Inéluctablement, cette crise multiforme qui sévit depuis trop longtemps en Haïti se révèle lourde en termes de défis liés à l’instauration d’État de droit et est marquée par des difficultés persistantes entravant la gouvernance démocratique du pays.
La question sécuritaire et de l’impunité est l’un des principaux obstacles à la construction de l’État de droit en Haïti. La crise sécuritaire, a pour sa part, des conséquences dévastatrices sur la sécurité des personnes et des biens, alors que la lutte contre l’impunité demeure largement inefficace.
Ces problèmes ont sapé la confiance des citoyens dans les institutions et fragilisent davantage l’État de droit.
L’inadéquation entre les prescrits constitutionnels et la pratique observée dans la gouvernance du pays reste également un défi majeur dans la difficile trajectoire de l’État de droit en Haïti.

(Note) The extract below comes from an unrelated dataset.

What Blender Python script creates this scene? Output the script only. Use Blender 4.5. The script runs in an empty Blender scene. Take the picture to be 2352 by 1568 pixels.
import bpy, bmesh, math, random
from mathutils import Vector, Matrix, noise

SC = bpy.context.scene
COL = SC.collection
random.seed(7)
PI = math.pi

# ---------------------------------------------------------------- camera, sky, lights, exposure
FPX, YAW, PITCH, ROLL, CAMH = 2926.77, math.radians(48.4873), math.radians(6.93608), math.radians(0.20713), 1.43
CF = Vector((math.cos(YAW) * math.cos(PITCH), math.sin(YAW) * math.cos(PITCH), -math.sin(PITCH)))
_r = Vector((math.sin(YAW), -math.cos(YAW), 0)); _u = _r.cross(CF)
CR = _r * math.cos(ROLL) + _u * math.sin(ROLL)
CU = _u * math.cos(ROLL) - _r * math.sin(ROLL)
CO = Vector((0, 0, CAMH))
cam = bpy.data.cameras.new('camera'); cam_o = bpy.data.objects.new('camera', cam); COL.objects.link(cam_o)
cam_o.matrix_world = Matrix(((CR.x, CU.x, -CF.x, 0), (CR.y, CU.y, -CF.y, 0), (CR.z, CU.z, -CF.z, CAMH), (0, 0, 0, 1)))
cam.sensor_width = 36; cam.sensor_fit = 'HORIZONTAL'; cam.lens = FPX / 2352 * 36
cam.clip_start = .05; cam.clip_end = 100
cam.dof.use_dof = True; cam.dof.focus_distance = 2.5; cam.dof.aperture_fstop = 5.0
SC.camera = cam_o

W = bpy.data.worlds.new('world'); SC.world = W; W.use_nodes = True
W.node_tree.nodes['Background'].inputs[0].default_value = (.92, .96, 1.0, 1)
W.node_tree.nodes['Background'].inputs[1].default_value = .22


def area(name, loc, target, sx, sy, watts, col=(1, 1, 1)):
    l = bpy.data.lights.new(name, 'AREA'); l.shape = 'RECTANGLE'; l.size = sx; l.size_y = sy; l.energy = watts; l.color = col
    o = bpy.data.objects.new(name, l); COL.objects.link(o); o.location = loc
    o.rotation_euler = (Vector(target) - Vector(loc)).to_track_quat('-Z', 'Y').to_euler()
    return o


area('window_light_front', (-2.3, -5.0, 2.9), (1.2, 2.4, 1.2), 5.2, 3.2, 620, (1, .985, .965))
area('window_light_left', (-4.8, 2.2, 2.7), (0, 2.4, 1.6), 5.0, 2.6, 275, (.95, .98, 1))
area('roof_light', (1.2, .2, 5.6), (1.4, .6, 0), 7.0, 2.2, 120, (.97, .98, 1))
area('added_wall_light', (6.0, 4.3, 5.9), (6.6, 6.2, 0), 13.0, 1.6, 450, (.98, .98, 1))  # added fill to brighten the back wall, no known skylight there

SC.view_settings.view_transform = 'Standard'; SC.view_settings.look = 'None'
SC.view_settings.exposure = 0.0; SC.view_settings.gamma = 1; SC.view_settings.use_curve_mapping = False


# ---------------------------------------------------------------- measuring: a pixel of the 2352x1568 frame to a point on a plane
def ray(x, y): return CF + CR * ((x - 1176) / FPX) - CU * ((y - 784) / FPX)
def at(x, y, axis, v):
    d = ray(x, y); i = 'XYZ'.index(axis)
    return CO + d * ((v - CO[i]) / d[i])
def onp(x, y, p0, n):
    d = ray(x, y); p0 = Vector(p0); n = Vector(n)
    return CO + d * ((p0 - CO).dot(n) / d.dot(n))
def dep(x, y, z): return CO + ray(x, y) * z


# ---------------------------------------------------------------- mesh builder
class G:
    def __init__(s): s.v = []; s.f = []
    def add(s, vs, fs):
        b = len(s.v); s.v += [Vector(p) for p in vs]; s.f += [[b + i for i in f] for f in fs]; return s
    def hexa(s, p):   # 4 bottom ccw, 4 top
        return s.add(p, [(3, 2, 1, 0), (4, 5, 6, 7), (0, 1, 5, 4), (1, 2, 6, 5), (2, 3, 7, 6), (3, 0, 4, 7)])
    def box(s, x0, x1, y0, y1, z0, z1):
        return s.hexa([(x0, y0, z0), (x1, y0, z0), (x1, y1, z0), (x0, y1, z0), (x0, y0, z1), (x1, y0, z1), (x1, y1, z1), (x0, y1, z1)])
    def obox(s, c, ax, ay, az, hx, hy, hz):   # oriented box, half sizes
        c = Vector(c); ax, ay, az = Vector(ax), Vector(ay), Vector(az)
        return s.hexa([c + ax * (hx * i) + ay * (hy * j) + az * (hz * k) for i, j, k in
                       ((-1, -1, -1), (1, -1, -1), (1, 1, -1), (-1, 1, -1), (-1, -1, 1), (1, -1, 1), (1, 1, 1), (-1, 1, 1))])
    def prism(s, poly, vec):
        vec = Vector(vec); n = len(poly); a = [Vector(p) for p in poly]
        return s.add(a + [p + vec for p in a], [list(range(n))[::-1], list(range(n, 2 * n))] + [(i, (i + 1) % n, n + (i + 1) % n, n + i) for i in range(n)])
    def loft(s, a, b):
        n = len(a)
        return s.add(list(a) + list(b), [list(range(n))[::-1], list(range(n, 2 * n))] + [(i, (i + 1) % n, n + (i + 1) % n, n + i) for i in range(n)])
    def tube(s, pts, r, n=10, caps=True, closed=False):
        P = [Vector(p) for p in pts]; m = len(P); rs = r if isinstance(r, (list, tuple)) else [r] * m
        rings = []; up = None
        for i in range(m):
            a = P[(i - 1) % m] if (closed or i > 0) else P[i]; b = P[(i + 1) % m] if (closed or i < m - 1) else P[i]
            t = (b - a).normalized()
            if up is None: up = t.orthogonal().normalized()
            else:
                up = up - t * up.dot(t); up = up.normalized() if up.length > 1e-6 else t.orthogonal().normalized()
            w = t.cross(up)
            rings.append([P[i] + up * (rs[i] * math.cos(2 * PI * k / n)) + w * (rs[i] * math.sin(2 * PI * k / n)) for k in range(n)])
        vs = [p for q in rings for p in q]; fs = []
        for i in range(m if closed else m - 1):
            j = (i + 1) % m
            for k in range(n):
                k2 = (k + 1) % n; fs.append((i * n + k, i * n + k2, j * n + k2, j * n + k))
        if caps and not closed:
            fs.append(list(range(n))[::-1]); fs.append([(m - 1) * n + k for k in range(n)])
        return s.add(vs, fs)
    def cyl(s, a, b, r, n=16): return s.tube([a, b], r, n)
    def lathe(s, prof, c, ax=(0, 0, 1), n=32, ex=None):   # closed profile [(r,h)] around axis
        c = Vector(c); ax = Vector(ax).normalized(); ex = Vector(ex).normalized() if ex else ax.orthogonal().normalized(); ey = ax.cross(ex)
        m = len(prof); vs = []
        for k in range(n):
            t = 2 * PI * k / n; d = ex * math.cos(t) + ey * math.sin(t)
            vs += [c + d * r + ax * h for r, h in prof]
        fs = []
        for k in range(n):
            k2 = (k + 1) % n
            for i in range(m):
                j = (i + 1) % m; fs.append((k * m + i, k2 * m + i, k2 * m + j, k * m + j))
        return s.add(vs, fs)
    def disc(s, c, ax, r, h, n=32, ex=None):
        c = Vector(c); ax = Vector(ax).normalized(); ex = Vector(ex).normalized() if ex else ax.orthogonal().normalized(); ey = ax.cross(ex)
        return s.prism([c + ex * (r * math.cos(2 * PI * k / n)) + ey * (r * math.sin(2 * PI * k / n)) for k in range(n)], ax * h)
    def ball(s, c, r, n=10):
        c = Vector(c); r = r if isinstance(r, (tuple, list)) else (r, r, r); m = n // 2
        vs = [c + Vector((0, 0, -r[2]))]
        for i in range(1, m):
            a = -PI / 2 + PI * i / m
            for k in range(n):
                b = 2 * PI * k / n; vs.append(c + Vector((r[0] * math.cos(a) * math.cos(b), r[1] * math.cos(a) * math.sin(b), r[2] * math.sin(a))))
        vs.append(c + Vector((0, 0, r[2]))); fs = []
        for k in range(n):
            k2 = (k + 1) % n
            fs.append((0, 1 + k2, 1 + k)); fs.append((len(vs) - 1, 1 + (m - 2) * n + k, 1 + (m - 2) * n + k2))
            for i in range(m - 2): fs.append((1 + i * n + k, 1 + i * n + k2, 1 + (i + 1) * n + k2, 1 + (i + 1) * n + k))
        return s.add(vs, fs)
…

Outre tout cela, il est à déceler la non tenue des élections depuis huit (8) ans dans le pays et celles-ci quand elles parviennent à se tenir sont toujours chaotiques, compromettant ainsi la légitimité du système démocratique et le plein exercice de la démocratie.
Des institutions sont certes prévues par la constitution de 1987 amendée, mais restent incapables de remplir leur rôle de garant de l’exercice de l’État de droit.
À quoi sert une norme dans une société si elle n’est pas effective ? A quoi sert-elle si les institutions qui sont appelées à la faire appliquer sont dysfonctionnelles ou tout simplement inexistantes ?
Le principe de la hiérarchie des normes étant un élément crucial de l’État de droit n’est-il pas heurté quant à son application dans notre fonctionnement en tant qu’institution démocratique ?
Nous avons beau avoir des institutions qui sont prévues au niveau de la constitution et celles-ci sont de manière évidente apte à assurer le jeu de l’État de droit et de la démocratie. Cependant, l’insouciance ou le manque de vision empêche soit leur effectivité soit leur mise en place.
Fort de toutes ces considérations, le constat est que le chemin vers la consolidation de l’État de droit en Haïti est long et difficile, mais il est essentiel pour l’avenir du pays. Car il est temps de reconstruire l’État haïtien en passant par le renforcement des institutions qui met en exergue la justice constitutionnelle, consistant à harmoniser les actions assorties de la gestion de la chose publique avec les prescrits de la Constitution, tel que le prescrit Millard (2004) dans son texte « L’État de droit, idéologie contemporaine de la démocratie ». Et par là, Haïti peut ouvrir de nouvelles perspectives pour un développement durable et une société juste et équitable.